** Recorded information **
========
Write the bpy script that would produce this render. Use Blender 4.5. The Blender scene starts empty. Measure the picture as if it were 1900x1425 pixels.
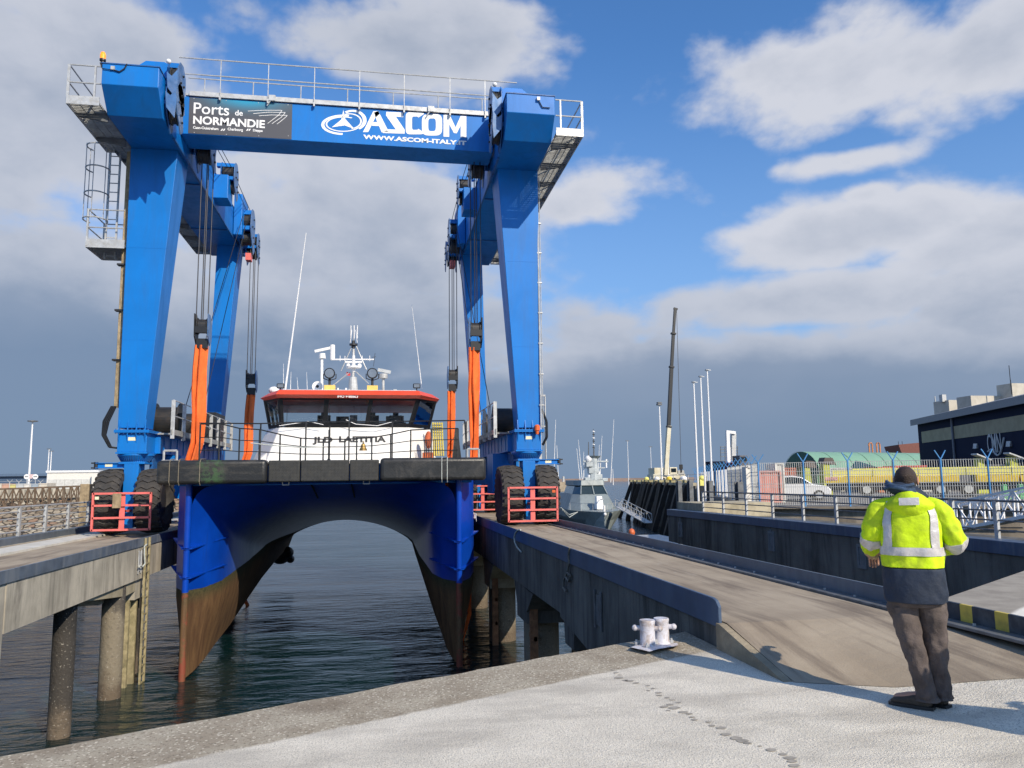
import bpy, bmesh, math, random
from mathutils import Vector as V, Matrix, noise
random.seed(7)
R=math.radians
S=bpy.context.scene
COL=S.collection
# ---------------------------------------------------------------- camera
f_px=1428.; PIT=R(7.12); ROLL=.0125; YAW=R(9.8)
F=V((math.sin(YAW)*math.cos(PIT),math.cos(YAW)*math.cos(PIT),math.sin(PIT)))
R0=V((math.cos(YAW),-math.sin(YAW),0)); U0=R0.cross(F)
RT=R0*math.cos(ROLL)-U0*math.sin(ROLL); UP=U0*math.cos(ROLL)+R0*math.sin(ROLL)
CAM=V((0,0,1.65))
def P(x,y,u=None,v=None,z=None):
    d=F+RT*((x-950)/f_px)-UP*((y-712.5)/f_px)
    i,val=[(i,k) for i,k in enumerate((u,v,z)) if k is not None][0]
    return CAM+d*((val-CAM[i])/d[i])
cam=bpy.data.cameras.new('camera'); co=bpy.data.objects.new('camera',cam); COL.objects.link(co)
cam.sensor_width=36; cam.lens=36*f_px/1900; cam.clip_end=20000; cam.clip_start=.05
m=Matrix((RT,UP,-F)).transposed().to_4x4(); m.translation=CAM; co.matrix_world=m
S.camera=co
# ---------------------------------------------------------------- light
SUN_AZ=R(30); SUN_EL=R(33.5)     # sun stands behind the camera, to the right
sd=V((math.sin(SUN_AZ)*math.cos(SUN_EL),-math.cos(SUN_AZ)*math.cos(SUN_EL),math.sin(SUN_EL)))
sun=bpy.data.lights.new('sun','SUN'); sun.energy=5.0; sun.angle=R(.5); sun.color=(1,.88,.71)
so=bpy.data.objects.new('sun',sun); COL.objects.link(so); so.rotation_euler=sd.to_track_quat('Z','Y').to_euler()
W=bpy.data.worlds.new("World"); S.world=W; W.use_nodes=True
nt=W.node_tree; nt.nodes.clear()
class NG:
    def __init__(s,nt): s.nt=nt
    def n(s,t,**k):
        o=s.nt.nodes.new(t)
        for a,b in k.items(): setattr(o,a,b)
        return o
    def l(s,a,b): s.nt.links.new(a,b)
    def inp(s,node,i,x):
        if x is None: return
        if hasattr(x,'is_output') or isinstance(x,bpy.types.NodeSocket): s.l(x,node.inputs[i])
        else: node.inputs[i].default_value=x
    def math(s,op,a,b=None,c=None,clamp=False):
        o=s.n('ShaderNodeMath',operation=op,use_clamp=clamp)
        for i,x in enumerate((a,b,c)): s.inp(o,i,x)
        return o.outputs[0]
    def mix(s,f,a,b,mode='MIX'):
        o=s.n('ShaderNodeMix',data_type='RGBA',blend_type=mode)
        s.inp(o,0,f); s.inp(o,6,col4(a)); s.inp(o,7,col4(b)); return o.outputs[2]
    def ramp(s,x,lo,hi,a=0,b=1):
        o=s.n('ShaderNodeMapRange',interpolation_type='SMOOTHSTEP'); s.inp(o,0,x)
        for i,k in ((1,lo),(2,hi),(3,a),(4,b)): s.inp(o,i,k)
        return o.outputs[0]
    def noise(s,vec,scale,detail=3,rough=.5,dist=0):
        o=s.n('ShaderNodeTexNoise'); s.inp(o,0,vec); o.inputs['Scale'].default_value=scale
        o.inputs['Detail'].default_value=detail; o.inputs['Roughness'].default_value=rough; o.inputs['Distortion'].default_value=dist
        return o.outputs[0]
    def mapping(s,vec,scale=(1,1,1),rot=(0,0,0),loc=(0,0,0)):
        o=s.n('ShaderNodeMapping'); s.l(vec,o.inputs[0]); o.inputs['Scale'].default_value=scale; o.inputs['Rotation'].default_value=rot; o.inputs['Location'].default_value=loc
        return o.outputs[0]
def col4(c):
    if isinstance(c,bpy.types.NodeSocket) or isinstance(c,(float,int)): return c
    return (*c,1) if len(c)==3 else c
g=NG(nt)
tc=g.n('ShaderNodeTexCoord').outputs['Generated']
sky=g.n('ShaderNodeTexSky',sky_type='NISHITA'); sky.sun_disc=False; sky.sun_elevation=SUN_EL
sky.sun_rotation=math.atan2(sd.x,sd.y); sky.air_density=1.0; sky.dust_density=.6; sky.ozone_density=2.2
sep=g.n('ShaderNodeSeparateXYZ'); g.l(tc,sep.inputs[0])
X,Y,Z=sep.outputs
az=g.math('ARCTAN2',X,Y)                                   # radians from pier axis, + to the right
el=g.math('ARCSINE',g.math('MINIMUM',g.math('MAXIMUM',Z,-.999),.999))
# cloud mask: soft banks given by azimuth, elevation, half widths; edges broken up by noise
cv=g.n('ShaderNodeCombineXYZ'); g.l(az,cv.inputs[0]); g.l(g.math('MULTIPLY',el,1.5),cv.inputs[1])
n1=g.noise(cv.outputs[0],3.2,8,.56,.25); n2=g.noise(g.mapping(cv.outputs[0],loc=(5,3,2)),1.3,5,.5); n3=g.noise(g.mapping(cv.outputs[0],loc=(9,1,4)),10,5,.6)
def ae(x,y):
    d=(F+RT*((x-950)/f_px)-UP*((y-712.5)/f_px)).normalized()
    return math.atan2(d.x,d.y),math.asin(d.z)
BL=[ # px x, y, half width px, half height px, strength
 (120,250,420,330,1.0),(40,620,500,260,1.1),(800,95,300,120,1.0),(640,430,560,210,.95),(1090,370,210,75,1.0),(560,640,600,170,1.1),
 (1600,120,330,130,.95),(1850,60,240,160,.9),(1430,130,150,90,.7),(1540,440,300,75,1.0),(150,500,380,180,1.0),(1800,470,260,80,.9),(1560,300,150,28,.8),(1610,360,70,25,.75),
 (1500,560,420,75,1.0),(1100,620,200,100,.8),(1450,740,800,150,1.4),(700,780,1200,110,1.5),(1880,560,300,200,1.0),(1420,75,120,70,.35)]
mask=None
for (x,y,hw,hh,s) in BL:
    a0,e0=ae(x,y); a1,_=ae(x+hw*.5,y); a2,_=ae(x-hw*.5,y); _,e1=ae(x,y-hh*.5); _,e2=ae(x,y+hh*.5)
    wa=abs(a1-a2); we=abs(e1-e2)
    q=g.math('ADD',g.math('POWER',g.math('ABSOLUTE',g.math('DIVIDE',g.math('SUBTRACT',az,a0),wa)),2.),g.math('POWER',g.math('ABSOLUTE',g.math('DIVIDE',g.math('SUBTRACT',el,e0),we)),2.))
    b=g.math('MULTIPLY',g.math('EXPONENT',g.math('MULTIPLY',q,-.9)),s)
    mask=b if mask is None else g.math('MAXIMUM',mask,b)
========
Leave out the pictures and transcribe everything else exactly.

** Full response **
Write the bpy script that would produce this render. Use Blender 4.5. The Blender scene starts empty. Measure the picture as if it were 1900x1425 pixels.
import bpy, bmesh, math, random
from mathutils import Vector as V, Matrix, noise
random.seed(7)
R=math.radians
S=bpy.context.scene
COL=S.collection
# ---------------------------------------------------------------- camera
f_px=1428.; PIT=R(7.12); ROLL=.0125; YAW=R(9.8)
F=V((math.sin(YAW)*math.cos(PIT),math.cos(YAW)*math.cos(PIT),math.sin(PIT)))
R0=V((math.cos(YAW),-math.sin(YAW),0)); U0=R0.cross(F)
RT=R0*math.cos(ROLL)-U0*math.sin(ROLL); UP=U0*math.cos(ROLL)+R0*math.sin(ROLL)
CAM=V((0,0,1.65))
def P(x,y,u=None,v=None,z=None):
    d=F+RT*((x-950)/f_px)-UP*((y-712.5)/f_px)
    i,val=[(i,k) for i,k in enumerate((u,v,z)) if k is not None][0]
    return CAM+d*((val-CAM[i])/d[i])
cam=bpy.data.cameras.new('camera'); co=bpy.data.objects.new('camera',cam); COL.objects.link(co)
cam.sensor_width=36; cam.lens=36*f_px/1900; cam.clip_end=20000; cam.clip_start=.05
m=Matrix((RT,UP,-F)).transposed().to_4x4(); m.translation=CAM; co.matrix_world=m
S.camera=co
# ---------------------------------------------------------------- light
SUN_AZ=R(30); SUN_EL=R(33.5)     # sun stands behind the camera, to the right
sd=V((math.sin(SUN_AZ)*math.cos(SUN_EL),-math.cos(SUN_AZ)*math.cos(SUN_EL),math.sin(SUN_EL)))
sun=bpy.data.lights.new('sun','SUN'); sun.energy=5.0; sun.angle=R(.5); sun.color=(1,.88,.71)
so=bpy.data.objects.new('sun',sun); COL.objects.link(so); so.rotation_euler=sd.to_track_quat('Z','Y').to_euler()
W=bpy.data.worlds.new("World"); S.world=W; W.use_nodes=True
nt=W.node_tree; nt.nodes.clear()
class NG:
    def __init__(s,nt): s.nt=nt
    def n(s,t,**k):
        o=s.nt.nodes.new(t)
        for a,b in k.items(): setattr(o,a,b)
        return o
    def l(s,a,b): s.nt.links.new(a,b)
    def inp(s,node,i,x):
        if x is None: return
        if hasattr(x,'is_output') or isinstance(x,bpy.types.NodeSocket): s.l(x,node.inputs[i])
        else: node.inputs[i].default_value=x
    def math(s,op,a,b=None,c=None,clamp=False):
        o=s.n('ShaderNodeMath',operation=op,use_clamp=clamp)
        for i,x in enumerate((a,b,c)): s.inp(o,i,x)
        return o.outputs[0]
    def mix(s,f,a,b,mode='MIX'):
        o=s.n('ShaderNodeMix',data_type='RGBA',blend_type=mode)
        s.inp(o,0,f); s.inp(o,6,col4(a)); s.inp(o,7,col4(b)); return o.outputs[2]
    def ramp(s,x,lo,hi,a=0,b=1):
        o=s.n('ShaderNodeMapRange',interpolation_type='SMOOTHSTEP'); s.inp(o,0,x)
        for i,k in ((1,lo),(2,hi),(3,a),(4,b)): s.inp(o,i,k)
        return o.outputs[0]
    def noise(s,vec,scale,detail=3,rough=.5,dist=0):
        o=s.n('ShaderNodeTexNoise'); s.inp(o,0,vec); o.inputs['Scale'].default_value=scale
        o.inputs['Detail'].default_value=detail; o.inputs['Roughness'].default_value=rough; o.inputs['Distortion'].default_value=dist
        return o.outputs[0]
    def mapping(s,vec,scale=(1,1,1),rot=(0,0,0),loc=(0,0,0)):
        o=s.n('ShaderNodeMapping'); s.l(vec,o.inputs[0]); o.inputs['Scale'].default_value=scale; o.inputs['Rotation'].default_value=rot; o.inputs['Location'].default_value=loc
        return o.outputs[0]
def col4(c):
    if isinstance(c,bpy.types.NodeSocket) or isinstance(c,(float,int)): return c
    return (*c,1) if len(c)==3 else c
g=NG(nt)
tc=g.n('ShaderNodeTexCoord').outputs['Generated']
sky=g.n('ShaderNodeTexSky',sky_type='NISHITA'); sky.sun_disc=False; sky.sun_elevation=SUN_EL
sky.sun_rotation=math.atan2(sd.x,sd.y); sky.air_density=1.0; sky.dust_density=.6; sky.ozone_density=2.2
sep=g.n('ShaderNodeSeparateXYZ'); g.l(tc,sep.inputs[0])
X,Y,Z=sep.outputs
az=g.math('ARCTAN2',X,Y)                                   # radians from pier axis, + to the right
el=g.math('ARCSINE',g.math('MINIMUM',g.math('MAXIMUM',Z,-.999),.999))
# cloud mask: soft banks given by azimuth, elevation, half widths; edges broken up by noise
cv=g.n('ShaderNodeCombineXYZ'); g.l(az,cv.inputs[0]); g.l(g.math('MULTIPLY',el,1.5),cv.inputs[1])
n1=g.noise(cv.outputs[0],3.2,8,.56,.25); n2=g.noise(g.mapping(cv.outputs[0],loc=(5,3,2)),1.3,5,.5); n3=g.noise(g.mapping(cv.outputs[0],loc=(9,1,4)),10,5,.6)
def ae(x,y):
    d=(F+RT*((x-950)/f_px)-UP*((y-712.5)/f_px)).normalized()
    return math.atan2(d.x,d.y),math.asin(d.z)
BL=[ # px x, y, half width px, half height px, strength
 (120,250,420,330,1.0),(40,620,500,260,1.1),(800,95,300,120,1.0),(640,430,560,210,.95),(1090,370,210,75,1.0),(560,640,600,170,1.1),
 (1600,120,330,130,.95),(1850,60,240,160,.9),(1430,130,150,90,.7),(1540,440,300,75,1.0),(150,500,380,180,1.0),(1800,470,260,80,.9),(1560,300,150,28,.8),(1610,360,70,25,.75),
 (1500,560,420,75,1.0),(1100,620,200,100,.8),(1450,740,800,150,1.4),(700,780,1200,110,1.5),(1880,560,300,200,1.0),(1420,75,120,70,.35)]
mask=None
for (x,y,hw,hh,s) in BL:
    a0,e0=ae(x,y); a1,_=ae(x+hw*.5,y); a2,_=ae(x-hw*.5,y); _,e1=ae(x,y-hh*.5); _,e2=ae(x,y+hh*.5)
    wa=abs(a1-a2); we=abs(e1-e2)
    q=g.math('ADD',g.math('POWER',g.math('ABSOLUTE',g.math('DIVIDE',g.math('SUBTRACT',az,a0),wa)),2.),g.math('POWER',g.math('ABSOLUTE',g.math('DIVIDE',g.math('SUBTRACT',el,e0),we)),2.))
    b=g.math('MULTIPLY',g.math('EXPONENT',g.math('MULTIPLY',q,-.9)),s)
    mask=b if mask is None else g.math('MAXIMUM',mask,b)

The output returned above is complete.